— Start of SUPPLIED MATERIAL —

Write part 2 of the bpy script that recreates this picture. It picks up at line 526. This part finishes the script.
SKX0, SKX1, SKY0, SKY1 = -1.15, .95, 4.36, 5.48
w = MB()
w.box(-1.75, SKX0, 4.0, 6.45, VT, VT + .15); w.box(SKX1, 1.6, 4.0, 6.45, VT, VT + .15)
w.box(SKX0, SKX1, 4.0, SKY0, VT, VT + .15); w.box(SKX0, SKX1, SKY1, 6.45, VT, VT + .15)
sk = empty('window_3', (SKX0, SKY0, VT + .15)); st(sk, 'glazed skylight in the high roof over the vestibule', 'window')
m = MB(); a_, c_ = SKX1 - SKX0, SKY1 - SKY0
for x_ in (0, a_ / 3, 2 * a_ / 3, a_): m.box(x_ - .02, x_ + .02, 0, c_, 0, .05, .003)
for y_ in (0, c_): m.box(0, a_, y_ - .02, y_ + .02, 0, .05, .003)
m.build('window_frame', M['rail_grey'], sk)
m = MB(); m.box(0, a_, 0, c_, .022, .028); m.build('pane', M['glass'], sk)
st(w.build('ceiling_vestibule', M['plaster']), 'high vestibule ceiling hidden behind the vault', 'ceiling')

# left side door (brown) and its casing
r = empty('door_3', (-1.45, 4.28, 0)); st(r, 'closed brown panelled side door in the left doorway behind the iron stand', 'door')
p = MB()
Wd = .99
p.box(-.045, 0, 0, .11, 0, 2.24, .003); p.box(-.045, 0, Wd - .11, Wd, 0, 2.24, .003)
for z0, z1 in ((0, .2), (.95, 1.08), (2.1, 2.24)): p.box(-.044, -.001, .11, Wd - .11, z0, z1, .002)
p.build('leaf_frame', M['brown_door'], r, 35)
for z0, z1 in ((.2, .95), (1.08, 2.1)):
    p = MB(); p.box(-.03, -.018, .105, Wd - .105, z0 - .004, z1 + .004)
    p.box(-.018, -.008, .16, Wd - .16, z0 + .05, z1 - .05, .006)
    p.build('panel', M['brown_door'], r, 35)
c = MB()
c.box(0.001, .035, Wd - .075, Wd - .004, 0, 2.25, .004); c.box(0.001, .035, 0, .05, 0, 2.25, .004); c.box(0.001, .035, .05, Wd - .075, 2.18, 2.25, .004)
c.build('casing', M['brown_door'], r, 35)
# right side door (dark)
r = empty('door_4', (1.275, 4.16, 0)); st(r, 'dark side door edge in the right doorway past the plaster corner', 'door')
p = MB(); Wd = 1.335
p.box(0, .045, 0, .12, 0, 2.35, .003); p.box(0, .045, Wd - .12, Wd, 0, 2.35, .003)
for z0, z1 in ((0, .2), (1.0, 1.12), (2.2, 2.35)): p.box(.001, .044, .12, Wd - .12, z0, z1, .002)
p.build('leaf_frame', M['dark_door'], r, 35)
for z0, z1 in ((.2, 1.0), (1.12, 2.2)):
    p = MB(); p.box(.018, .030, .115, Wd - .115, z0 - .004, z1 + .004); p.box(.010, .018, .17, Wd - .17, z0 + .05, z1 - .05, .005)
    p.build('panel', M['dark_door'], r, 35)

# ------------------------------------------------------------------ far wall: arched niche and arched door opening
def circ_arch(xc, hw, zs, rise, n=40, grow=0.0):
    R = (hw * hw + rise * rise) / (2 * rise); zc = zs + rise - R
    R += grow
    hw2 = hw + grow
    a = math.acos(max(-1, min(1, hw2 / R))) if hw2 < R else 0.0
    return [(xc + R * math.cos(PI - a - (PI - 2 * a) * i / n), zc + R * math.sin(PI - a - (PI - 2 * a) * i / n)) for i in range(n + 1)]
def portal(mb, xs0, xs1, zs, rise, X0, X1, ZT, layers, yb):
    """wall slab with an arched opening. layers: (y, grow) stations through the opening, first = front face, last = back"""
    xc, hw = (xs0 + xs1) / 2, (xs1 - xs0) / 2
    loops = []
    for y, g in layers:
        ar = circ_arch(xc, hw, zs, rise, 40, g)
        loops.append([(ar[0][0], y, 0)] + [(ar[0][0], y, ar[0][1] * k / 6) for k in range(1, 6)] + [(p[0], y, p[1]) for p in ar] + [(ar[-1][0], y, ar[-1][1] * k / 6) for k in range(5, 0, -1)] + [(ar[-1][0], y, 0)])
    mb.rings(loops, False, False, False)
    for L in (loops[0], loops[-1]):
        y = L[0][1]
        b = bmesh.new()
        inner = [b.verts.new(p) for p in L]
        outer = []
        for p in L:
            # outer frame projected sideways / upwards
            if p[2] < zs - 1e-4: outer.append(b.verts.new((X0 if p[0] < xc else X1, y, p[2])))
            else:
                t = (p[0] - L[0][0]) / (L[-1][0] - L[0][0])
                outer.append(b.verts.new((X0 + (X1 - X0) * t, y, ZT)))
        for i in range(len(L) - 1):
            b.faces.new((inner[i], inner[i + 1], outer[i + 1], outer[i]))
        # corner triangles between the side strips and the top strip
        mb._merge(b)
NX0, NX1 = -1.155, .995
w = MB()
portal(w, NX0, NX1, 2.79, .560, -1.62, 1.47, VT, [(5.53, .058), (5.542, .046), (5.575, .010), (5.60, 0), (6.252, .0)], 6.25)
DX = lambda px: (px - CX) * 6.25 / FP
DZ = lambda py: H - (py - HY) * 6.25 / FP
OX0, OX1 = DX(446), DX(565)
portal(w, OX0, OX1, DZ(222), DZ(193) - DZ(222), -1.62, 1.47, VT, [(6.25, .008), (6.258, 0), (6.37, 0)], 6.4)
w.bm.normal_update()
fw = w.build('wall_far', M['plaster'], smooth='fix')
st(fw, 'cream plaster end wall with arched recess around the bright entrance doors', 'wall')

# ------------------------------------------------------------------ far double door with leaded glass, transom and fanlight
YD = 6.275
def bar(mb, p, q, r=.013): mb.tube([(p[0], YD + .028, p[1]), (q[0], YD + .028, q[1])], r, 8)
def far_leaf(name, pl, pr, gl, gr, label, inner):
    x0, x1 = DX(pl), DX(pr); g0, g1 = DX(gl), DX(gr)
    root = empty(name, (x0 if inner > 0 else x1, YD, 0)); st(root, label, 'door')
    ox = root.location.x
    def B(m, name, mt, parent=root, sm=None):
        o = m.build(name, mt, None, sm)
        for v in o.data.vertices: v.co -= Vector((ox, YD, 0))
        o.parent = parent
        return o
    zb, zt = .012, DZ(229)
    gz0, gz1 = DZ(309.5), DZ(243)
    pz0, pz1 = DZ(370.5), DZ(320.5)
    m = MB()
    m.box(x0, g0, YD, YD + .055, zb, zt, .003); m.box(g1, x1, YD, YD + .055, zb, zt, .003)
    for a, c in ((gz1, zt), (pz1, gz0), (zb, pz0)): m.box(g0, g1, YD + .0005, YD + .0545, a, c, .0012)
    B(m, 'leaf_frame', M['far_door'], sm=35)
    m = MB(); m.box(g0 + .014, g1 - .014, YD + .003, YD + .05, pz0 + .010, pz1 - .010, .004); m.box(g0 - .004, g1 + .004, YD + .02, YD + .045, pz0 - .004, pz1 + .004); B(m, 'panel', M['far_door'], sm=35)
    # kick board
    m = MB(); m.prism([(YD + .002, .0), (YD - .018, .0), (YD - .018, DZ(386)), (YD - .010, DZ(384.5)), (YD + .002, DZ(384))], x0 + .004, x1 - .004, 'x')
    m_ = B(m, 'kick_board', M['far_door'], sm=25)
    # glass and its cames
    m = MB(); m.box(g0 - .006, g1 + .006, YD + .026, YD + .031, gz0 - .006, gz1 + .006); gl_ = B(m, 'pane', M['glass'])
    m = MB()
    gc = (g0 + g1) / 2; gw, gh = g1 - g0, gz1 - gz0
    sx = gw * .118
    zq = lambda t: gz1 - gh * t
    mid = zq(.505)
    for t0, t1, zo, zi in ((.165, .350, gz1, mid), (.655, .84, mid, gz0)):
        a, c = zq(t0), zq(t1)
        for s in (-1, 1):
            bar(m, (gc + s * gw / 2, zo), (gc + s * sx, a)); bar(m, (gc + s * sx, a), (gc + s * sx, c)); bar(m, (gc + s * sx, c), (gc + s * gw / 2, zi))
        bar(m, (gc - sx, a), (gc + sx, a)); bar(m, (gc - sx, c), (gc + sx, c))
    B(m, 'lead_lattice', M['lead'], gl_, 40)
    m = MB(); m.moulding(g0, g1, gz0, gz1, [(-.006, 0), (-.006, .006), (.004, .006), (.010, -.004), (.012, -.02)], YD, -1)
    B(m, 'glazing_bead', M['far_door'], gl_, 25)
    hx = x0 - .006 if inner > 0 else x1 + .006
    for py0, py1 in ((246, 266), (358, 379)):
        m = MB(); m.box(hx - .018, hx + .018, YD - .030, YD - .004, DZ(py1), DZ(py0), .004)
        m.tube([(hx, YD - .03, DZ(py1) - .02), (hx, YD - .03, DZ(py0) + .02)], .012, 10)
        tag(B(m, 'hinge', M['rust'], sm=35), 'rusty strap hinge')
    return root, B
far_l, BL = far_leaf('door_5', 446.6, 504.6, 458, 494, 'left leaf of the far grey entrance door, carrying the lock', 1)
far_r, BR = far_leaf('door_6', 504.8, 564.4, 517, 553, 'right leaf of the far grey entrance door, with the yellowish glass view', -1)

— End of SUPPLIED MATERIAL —
— Start of SUPPLIED MATERIAL —

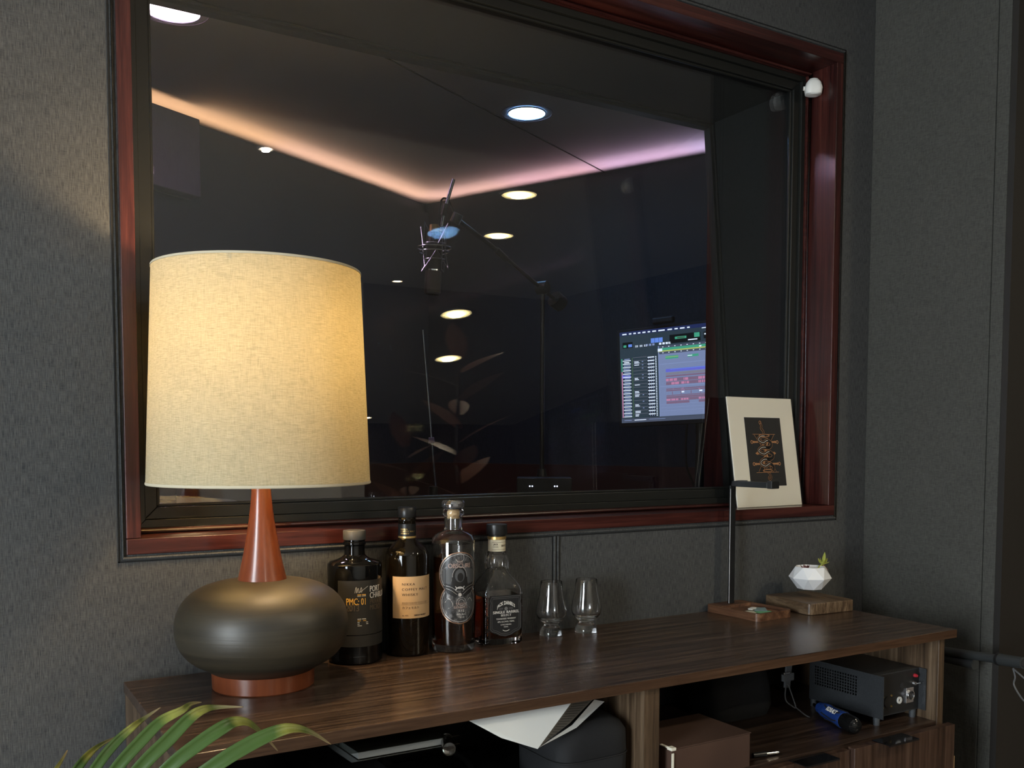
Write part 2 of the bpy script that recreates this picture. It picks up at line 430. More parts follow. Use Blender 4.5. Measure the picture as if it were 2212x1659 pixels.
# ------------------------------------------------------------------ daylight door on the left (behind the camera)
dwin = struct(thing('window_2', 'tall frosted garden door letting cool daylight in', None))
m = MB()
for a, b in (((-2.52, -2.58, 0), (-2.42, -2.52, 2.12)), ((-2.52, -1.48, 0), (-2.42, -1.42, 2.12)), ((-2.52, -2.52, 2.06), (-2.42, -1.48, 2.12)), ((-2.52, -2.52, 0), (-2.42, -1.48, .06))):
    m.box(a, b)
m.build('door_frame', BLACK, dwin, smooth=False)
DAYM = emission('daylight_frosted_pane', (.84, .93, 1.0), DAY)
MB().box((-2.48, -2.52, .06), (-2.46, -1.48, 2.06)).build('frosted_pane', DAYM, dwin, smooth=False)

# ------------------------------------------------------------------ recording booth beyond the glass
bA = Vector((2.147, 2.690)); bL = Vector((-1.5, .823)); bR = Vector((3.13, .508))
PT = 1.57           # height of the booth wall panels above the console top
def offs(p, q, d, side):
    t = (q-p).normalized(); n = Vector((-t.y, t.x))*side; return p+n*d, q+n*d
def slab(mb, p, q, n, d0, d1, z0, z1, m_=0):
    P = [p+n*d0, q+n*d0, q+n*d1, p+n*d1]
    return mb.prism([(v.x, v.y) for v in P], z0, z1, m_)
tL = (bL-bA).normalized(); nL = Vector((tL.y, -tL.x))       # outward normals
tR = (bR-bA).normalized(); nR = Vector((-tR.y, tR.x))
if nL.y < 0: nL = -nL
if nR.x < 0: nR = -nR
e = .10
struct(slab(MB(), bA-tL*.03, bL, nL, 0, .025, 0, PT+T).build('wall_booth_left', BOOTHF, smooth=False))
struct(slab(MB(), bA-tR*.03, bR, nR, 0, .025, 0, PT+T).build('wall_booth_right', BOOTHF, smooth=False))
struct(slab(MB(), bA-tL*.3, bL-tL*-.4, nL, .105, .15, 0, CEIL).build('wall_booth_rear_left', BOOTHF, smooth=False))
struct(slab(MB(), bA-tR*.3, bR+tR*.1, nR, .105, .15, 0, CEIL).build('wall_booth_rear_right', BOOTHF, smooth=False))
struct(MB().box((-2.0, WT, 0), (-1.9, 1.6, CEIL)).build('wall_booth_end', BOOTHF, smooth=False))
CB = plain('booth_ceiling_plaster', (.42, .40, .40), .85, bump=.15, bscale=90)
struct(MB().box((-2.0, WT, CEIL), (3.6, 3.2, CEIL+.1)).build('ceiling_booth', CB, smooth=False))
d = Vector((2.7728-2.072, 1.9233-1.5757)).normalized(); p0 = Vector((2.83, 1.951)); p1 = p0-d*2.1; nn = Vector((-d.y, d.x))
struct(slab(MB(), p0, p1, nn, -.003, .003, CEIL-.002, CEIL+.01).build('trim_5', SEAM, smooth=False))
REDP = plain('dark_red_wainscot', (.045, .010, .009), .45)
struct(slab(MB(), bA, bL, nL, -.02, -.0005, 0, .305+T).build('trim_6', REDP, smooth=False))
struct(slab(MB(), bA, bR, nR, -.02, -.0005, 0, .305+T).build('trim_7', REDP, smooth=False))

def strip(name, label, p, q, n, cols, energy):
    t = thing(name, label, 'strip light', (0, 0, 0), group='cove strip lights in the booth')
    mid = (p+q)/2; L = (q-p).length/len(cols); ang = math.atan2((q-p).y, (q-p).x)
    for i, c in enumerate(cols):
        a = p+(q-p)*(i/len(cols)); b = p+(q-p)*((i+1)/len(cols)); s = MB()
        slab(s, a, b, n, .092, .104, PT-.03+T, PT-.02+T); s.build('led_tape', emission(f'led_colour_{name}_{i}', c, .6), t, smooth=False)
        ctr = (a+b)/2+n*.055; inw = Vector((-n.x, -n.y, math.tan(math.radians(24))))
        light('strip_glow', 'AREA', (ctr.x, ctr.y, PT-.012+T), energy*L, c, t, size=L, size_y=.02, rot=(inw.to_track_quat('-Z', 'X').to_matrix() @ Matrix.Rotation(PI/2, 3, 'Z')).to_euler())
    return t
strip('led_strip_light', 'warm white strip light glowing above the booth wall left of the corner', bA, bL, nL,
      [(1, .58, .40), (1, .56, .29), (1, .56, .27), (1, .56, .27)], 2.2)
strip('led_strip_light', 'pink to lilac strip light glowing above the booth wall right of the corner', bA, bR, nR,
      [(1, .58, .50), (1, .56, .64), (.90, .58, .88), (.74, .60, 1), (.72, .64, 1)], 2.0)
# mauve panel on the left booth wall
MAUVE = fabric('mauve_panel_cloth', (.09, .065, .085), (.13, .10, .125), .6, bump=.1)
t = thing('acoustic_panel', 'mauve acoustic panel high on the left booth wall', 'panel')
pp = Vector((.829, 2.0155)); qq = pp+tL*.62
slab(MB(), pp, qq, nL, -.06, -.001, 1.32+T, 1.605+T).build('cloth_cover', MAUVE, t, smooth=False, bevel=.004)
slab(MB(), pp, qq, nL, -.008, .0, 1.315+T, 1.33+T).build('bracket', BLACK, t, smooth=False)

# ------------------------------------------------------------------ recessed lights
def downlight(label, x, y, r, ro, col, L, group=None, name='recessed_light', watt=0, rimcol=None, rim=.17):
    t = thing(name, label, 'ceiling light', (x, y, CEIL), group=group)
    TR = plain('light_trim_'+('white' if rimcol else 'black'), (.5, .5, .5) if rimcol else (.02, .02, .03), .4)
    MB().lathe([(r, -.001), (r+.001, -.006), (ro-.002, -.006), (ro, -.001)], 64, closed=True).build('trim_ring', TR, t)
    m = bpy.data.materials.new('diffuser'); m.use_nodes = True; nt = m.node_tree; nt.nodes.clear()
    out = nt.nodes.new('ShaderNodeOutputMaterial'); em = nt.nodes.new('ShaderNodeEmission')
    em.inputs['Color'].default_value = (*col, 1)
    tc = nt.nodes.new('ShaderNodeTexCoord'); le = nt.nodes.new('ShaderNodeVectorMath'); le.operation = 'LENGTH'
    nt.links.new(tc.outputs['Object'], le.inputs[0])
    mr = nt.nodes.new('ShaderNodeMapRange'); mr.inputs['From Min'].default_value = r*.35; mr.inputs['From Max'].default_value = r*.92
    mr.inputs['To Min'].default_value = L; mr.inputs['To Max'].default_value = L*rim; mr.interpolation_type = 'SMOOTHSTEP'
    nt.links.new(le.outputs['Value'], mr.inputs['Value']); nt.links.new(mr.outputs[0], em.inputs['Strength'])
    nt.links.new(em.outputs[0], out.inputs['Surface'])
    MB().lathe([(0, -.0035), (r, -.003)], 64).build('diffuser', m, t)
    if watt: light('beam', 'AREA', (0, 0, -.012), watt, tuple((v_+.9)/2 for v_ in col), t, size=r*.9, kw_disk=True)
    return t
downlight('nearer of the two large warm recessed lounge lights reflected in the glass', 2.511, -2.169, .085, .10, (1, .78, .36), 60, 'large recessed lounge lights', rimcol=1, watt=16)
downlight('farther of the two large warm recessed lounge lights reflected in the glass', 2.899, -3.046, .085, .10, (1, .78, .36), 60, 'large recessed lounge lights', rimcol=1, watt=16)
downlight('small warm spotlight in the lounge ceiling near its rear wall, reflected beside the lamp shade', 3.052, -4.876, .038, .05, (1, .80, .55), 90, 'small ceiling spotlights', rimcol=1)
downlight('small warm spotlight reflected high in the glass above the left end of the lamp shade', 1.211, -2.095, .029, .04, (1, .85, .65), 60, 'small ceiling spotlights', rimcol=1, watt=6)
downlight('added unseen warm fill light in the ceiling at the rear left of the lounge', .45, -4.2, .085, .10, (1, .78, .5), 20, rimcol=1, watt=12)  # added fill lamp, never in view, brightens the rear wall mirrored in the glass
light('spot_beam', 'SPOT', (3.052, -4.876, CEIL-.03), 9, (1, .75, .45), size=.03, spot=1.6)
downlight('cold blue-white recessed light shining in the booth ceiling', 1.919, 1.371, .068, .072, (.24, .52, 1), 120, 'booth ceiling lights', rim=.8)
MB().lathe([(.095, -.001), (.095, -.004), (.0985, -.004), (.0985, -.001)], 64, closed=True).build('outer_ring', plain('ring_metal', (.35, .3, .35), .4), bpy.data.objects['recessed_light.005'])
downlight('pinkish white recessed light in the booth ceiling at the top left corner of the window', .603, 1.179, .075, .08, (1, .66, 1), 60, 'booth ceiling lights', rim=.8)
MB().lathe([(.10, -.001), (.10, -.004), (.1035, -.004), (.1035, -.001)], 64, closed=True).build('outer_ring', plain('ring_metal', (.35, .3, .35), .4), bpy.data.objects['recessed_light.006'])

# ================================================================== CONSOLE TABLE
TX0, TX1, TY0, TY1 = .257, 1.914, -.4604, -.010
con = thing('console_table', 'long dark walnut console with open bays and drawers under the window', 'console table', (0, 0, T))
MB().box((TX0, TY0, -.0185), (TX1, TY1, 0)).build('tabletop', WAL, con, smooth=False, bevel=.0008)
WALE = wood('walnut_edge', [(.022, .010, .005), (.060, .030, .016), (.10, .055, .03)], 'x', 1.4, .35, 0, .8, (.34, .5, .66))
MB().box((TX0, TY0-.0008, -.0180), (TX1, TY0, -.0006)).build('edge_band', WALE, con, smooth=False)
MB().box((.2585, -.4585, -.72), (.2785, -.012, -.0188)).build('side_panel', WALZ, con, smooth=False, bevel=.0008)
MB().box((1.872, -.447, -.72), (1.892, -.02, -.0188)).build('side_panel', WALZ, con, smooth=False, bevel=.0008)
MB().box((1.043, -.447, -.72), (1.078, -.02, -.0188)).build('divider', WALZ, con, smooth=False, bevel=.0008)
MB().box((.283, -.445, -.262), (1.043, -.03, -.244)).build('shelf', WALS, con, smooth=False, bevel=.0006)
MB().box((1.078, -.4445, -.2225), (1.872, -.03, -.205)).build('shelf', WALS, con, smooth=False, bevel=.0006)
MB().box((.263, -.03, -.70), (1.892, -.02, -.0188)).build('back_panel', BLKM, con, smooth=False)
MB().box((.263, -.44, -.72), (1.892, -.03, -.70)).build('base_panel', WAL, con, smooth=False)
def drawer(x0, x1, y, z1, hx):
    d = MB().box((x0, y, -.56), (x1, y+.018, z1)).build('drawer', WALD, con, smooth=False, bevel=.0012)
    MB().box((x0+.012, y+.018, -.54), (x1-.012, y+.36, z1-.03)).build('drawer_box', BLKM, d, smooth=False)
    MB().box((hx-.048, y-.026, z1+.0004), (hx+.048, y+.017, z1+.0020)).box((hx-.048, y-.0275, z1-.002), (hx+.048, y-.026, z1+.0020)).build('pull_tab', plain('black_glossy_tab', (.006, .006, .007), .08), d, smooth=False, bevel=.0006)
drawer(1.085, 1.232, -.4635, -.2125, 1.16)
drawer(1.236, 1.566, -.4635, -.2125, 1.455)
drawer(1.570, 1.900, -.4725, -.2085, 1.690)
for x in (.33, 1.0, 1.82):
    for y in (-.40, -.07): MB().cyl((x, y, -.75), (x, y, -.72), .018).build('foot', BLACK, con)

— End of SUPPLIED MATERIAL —

• _EXERCISE_
Copy each line above containing the string "Write".

• _TASK ANSWER_
Write part 2 of the bpy script that recreates this picture. It picks up at line 526. This part finishes the script.
Write part 2 of the bpy script that recreates this picture. It picks up at line 430. More parts follow. Use Blender 4.5. Measure the picture as if it were 2212x1659 pixels.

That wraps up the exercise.